I’m hearing Celtic’s Champions League ticket prices will generate £12m and almost guarantee title – Hugh Keevins
I’m hearing that Celtic’s four-game ticket package for home matches in the Champions League will be priced at £200 per fan.
Full take up means an eye-watering £11.6million in revenue to be added to the mind-boggling sums of money the club already have in the bank during a time of unprecedented financial growth for Celtic. It would seem as if only maladministration at managerial and directorial level can prevent Brendan Rodgers’ side from winning a fourth league title in a row.
You have to bear in mind the difficulties currently being endured by the team across the road on the other side of the city. No such imbalance exists in the Champions League. Only teams of recognisable quality survive in that environment. Celtic remain transparently short on the playing resources required to approach that tournament with anything other than trepidation.

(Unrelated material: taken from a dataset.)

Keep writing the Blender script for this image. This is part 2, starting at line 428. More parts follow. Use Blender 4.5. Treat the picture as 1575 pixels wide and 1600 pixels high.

Exactly why that is the case is a source of mystification for the providers of wealth on the ticket-buying department. The Lord, and UEFA, help those who help themselves and Celtic are slow on the self-assistance front. Rodgers maintains a diplomatic stance on the subject of incoming transfers. Chief executive Michael Nicholson has taken a vow of silence comparable to a Trappist monk’s.
Next time he speaks will be the same time he spoke last year – which is at the club’s annual general meeting for shareholders. This gathering is traditionally one of the great showbiz events on the light entertainment calendar. Take a serious question from the floor and answer it with a quip about Rangers and penalty kicks. Comedy gold. Except Nicholson could encounter interrogation of a more robust nature next time out unless there is some form of life before the current transfer window closes at the end of this month.
Taking nearly three months to permanently sign last season’s loan striker Adam Idah from Norwich City was laughable – but the joke is wearing thin for the paying customers.
When Celtic told the stock exchange they were better off than they thought because a strong end to last season had brought higher revenue than “previous expectations” it was a revealing moment.